● EXERCISE INSTRUCTIONS:
Skip any picture you find and retype all the remaining lines exactly.

● DATA EXTRACT:
## begin

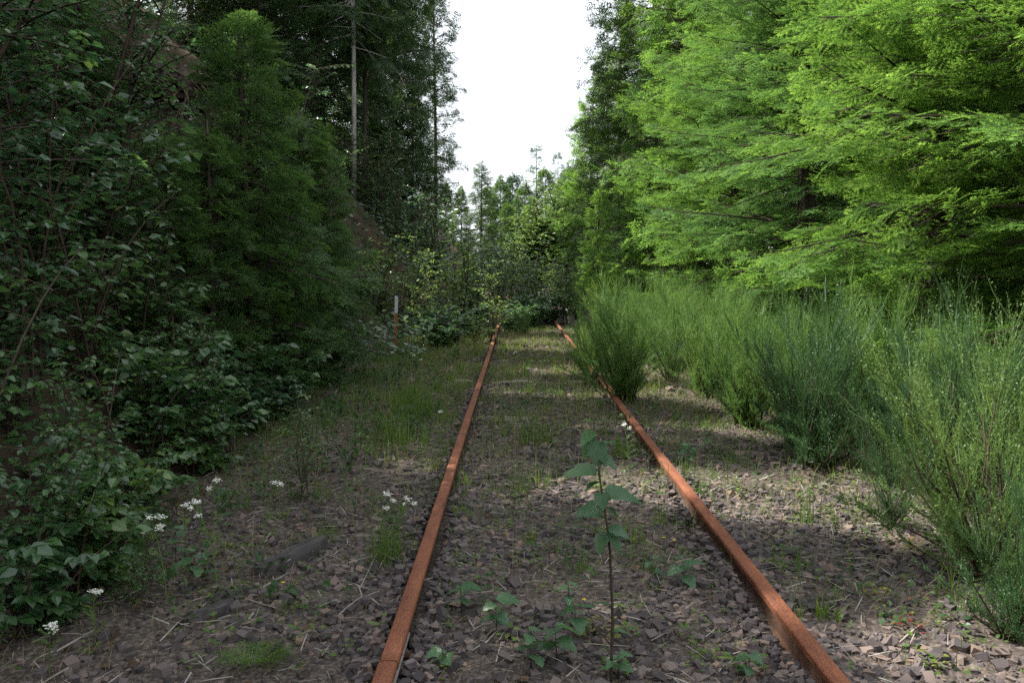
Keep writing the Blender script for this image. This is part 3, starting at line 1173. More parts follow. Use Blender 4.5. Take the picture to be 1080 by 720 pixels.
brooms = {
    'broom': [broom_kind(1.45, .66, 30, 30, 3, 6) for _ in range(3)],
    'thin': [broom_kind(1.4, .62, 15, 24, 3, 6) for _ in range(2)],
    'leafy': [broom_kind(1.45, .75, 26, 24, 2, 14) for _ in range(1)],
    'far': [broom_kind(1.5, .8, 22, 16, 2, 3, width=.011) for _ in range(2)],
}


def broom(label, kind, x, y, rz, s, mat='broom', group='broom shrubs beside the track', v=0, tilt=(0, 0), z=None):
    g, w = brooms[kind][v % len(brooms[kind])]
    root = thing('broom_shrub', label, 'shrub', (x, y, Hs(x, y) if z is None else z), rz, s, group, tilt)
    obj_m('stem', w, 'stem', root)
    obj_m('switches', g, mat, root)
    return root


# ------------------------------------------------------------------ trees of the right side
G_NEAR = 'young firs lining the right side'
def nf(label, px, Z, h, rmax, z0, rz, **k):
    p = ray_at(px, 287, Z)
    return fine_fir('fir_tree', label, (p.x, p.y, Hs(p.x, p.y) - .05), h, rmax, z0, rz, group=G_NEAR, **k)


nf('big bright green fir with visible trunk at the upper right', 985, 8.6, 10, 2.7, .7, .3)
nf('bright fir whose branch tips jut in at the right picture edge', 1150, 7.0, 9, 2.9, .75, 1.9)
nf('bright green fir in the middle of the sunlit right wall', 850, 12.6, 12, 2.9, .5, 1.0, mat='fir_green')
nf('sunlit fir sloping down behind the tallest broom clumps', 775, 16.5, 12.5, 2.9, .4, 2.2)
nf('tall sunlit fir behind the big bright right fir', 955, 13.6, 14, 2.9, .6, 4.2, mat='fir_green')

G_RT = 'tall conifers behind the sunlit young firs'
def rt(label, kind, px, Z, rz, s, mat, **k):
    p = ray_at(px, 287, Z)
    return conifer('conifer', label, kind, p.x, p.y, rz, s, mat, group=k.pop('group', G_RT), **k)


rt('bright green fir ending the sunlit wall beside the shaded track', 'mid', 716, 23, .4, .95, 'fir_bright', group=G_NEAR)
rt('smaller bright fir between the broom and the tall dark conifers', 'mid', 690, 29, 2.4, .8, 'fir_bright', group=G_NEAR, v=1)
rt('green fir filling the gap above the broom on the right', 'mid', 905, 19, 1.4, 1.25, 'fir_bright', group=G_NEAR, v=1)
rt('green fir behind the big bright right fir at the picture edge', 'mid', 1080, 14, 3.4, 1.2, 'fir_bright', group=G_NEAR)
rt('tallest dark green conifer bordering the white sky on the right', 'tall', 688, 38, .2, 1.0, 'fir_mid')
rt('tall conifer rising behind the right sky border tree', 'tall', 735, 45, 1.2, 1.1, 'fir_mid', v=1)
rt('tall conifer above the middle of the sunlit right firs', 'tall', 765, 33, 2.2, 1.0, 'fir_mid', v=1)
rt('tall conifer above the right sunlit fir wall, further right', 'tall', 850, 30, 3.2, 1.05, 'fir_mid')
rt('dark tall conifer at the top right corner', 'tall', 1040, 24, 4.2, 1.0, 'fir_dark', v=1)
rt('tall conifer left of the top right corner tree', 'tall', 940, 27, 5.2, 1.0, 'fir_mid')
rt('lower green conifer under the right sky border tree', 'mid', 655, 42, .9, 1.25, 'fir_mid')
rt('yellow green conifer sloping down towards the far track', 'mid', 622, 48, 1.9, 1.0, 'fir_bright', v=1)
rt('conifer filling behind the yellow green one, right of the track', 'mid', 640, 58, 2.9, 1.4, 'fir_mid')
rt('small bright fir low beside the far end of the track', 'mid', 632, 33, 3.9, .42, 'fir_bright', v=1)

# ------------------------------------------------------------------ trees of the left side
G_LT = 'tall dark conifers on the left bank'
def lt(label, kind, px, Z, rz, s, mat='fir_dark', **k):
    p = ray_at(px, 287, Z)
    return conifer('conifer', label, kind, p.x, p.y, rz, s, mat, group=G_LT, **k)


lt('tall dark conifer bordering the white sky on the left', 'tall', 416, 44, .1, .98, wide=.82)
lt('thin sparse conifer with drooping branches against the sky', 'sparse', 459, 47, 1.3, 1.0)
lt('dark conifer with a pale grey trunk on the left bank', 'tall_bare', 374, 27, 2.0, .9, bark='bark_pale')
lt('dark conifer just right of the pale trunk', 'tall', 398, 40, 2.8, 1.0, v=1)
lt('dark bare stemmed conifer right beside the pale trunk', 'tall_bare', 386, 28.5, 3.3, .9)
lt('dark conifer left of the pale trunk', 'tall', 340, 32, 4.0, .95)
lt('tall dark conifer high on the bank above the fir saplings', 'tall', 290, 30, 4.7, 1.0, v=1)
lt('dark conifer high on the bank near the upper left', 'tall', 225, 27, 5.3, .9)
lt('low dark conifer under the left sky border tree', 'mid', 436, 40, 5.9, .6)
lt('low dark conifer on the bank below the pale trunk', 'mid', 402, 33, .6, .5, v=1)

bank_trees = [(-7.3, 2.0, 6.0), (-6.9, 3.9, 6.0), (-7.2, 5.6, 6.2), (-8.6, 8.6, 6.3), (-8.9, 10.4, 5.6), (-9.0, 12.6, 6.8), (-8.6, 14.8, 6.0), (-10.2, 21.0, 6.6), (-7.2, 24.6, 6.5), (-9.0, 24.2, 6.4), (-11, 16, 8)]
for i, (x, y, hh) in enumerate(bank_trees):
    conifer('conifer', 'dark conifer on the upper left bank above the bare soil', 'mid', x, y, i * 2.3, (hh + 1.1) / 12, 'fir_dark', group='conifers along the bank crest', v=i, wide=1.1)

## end

● COMPLETED EXERCISE:
Keep writing the Blender script for this image. This is part 3, starting at line 1173. More parts follow. Use Blender 4.5. Take the picture to be 1080 by 720 pixels.
brooms = {
    'broom': [broom_kind(1.45, .66, 30, 30, 3, 6) for _ in range(3)],
    'thin': [broom_kind(1.4, .62, 15, 24, 3, 6) for _ in range(2)],
    'leafy': [broom_kind(1.45, .75, 26, 24, 2, 14) for _ in range(1)],
    'far': [broom_kind(1.5, .8, 22, 16, 2, 3, width=.011) for _ in range(2)],
}


def broom(label, kind, x, y, rz, s, mat='broom', group='broom shrubs beside the track', v=0, tilt=(0, 0), z=None):
    g, w = brooms[kind][v % len(brooms[kind])]
    root = thing('broom_shrub', label, 'shrub', (x, y, Hs(x, y) if z is None else z), rz, s, group, tilt)
    obj_m('stem', w, 'stem', root)
    obj_m('switches', g, mat, root)
    return root


# ------------------------------------------------------------------ trees of the right side
G_NEAR = 'young firs lining the right side'
def nf(label, px, Z, h, rmax, z0, rz, **k):
    p = ray_at(px, 287, Z)
    return fine_fir('fir_tree', label, (p.x, p.y, Hs(p.x, p.y) - .05), h, rmax, z0, rz, group=G_NEAR, **k)


nf('big bright green fir with visible trunk at the upper right', 985, 8.6, 10, 2.7, .7, .3)
nf('bright fir whose branch tips jut in at the right picture edge', 1150, 7.0, 9, 2.9, .75, 1.9)
nf('bright green fir in the middle of the sunlit right wall', 850, 12.6, 12, 2.9, .5, 1.0, mat='fir_green')
nf('sunlit fir sloping down behind the tallest broom clumps', 775, 16.5, 12.5, 2.9, .4, 2.2)
nf('tall sunlit fir behind the big bright right fir', 955, 13.6, 14, 2.9, .6, 4.2, mat='fir_green')

G_RT = 'tall conifers behind the sunlit young firs'
def rt(label, kind, px, Z, rz, s, mat, **k):
    p = ray_at(px, 287, Z)
    return conifer('conifer', label, kind, p.x, p.y, rz, s, mat, group=k.pop('group', G_RT), **k)


rt('bright green fir ending the sunlit wall beside the shaded track', 'mid', 716, 23, .4, .95, 'fir_bright', group=G_NEAR)
rt('smaller bright fir between the broom and the tall dark conifers', 'mid', 690, 29, 2.4, .8, 'fir_bright', group=G_NEAR, v=1)
rt('green fir filling the gap above the broom on the right', 'mid', 905, 19, 1.4, 1.25, 'fir_bright', group=G_NEAR, v=1)
rt('green fir behind the big bright right fir at the picture edge', 'mid', 1080, 14, 3.4, 1.2, 'fir_bright', group=G_NEAR)
rt('tallest dark green conifer bordering the white sky on the right', 'tall', 688, 38, .2, 1.0, 'fir_mid')
rt('tall conifer rising behind the right sky border tree', 'tall', 735, 45, 1.2, 1.1, 'fir_mid', v=1)
rt('tall conifer above the middle of the sunlit right firs', 'tall', 765, 33, 2.2, 1.0, 'fir_mid', v=1)
rt('tall conifer above the right sunlit fir wall, further right', 'tall', 850, 30, 3.2, 1.05, 'fir_mid')
rt('dark tall conifer at the top right corner', 'tall', 1040, 24, 4.2, 1.0, 'fir_dark', v=1)
rt('tall conifer left of the top right corner tree', 'tall', 940, 27, 5.2, 1.0, 'fir_mid')
rt('lower green conifer under the right sky border tree', 'mid', 655, 42, .9, 1.25, 'fir_mid')
rt('yellow green conifer sloping down towards the far track', 'mid', 622, 48, 1.9, 1.0, 'fir_bright', v=1)
rt('conifer filling behind the yellow green one, right of the track', 'mid', 640, 58, 2.9, 1.4, 'fir_mid')
rt('small bright fir low beside the far end of the track', 'mid', 632, 33, 3.9, .42, 'fir_bright', v=1)

# ------------------------------------------------------------------ trees of the left side
G_LT = 'tall dark conifers on the left bank'
def lt(label, kind, px, Z, rz, s, mat='fir_dark', **k):
    p = ray_at(px, 287, Z)
    return conifer('conifer', label, kind, p.x, p.y, rz, s, mat, group=G_LT, **k)


lt('tall dark conifer bordering the white sky on the left', 'tall', 416, 44, .1, .98, wide=.82)
lt('thin sparse conifer with drooping branches against the sky', 'sparse', 459, 47, 1.3, 1.0)
lt('dark conifer with a pale grey trunk on the left bank', 'tall_bare', 374, 27, 2.0, .9, bark='bark_pale')
lt('dark conifer just right of the pale trunk', 'tall', 398, 40, 2.8, 1.0, v=1)
lt('dark bare stemmed conifer right beside the pale trunk', 'tall_bare', 386, 28.5, 3.3, .9)
lt('dark conifer left of the pale trunk', 'tall', 340, 32, 4.0, .95)
lt('tall dark conifer high on the bank above the fir saplings', 'tall', 290, 30, 4.7, 1.0, v=1)
lt('dark conifer high on the bank near the upper left', 'tall', 225, 27, 5.3, .9)
lt('low dark conifer under the left sky border tree', 'mid', 436, 40, 5.9, .6)
lt('low dark conifer on the bank below the pale trunk', 'mid', 402, 33, .6, .5, v=1)

bank_trees = [(-7.3, 2.0, 6.0), (-6.9, 3.9, 6.0), (-7.2, 5.6, 6.2), (-8.6, 8.6, 6.3), (-8.9, 10.4, 5.6), (-9.0, 12.6, 6.8), (-8.6, 14.8, 6.0), (-10.2, 21.0, 6.6), (-7.2, 24.6, 6.5), (-9.0, 24.2, 6.4), (-11, 16, 8)]
for i, (x, y, hh) in enumerate(bank_trees):
    conifer('conifer', 'dark conifer on the upper left bank above the bare soil', 'mid', x, y, i * 2.3, (hh + 1.1) / 12, 'fir_dark', group='conifers along the bank crest', v=i, wide=1.1)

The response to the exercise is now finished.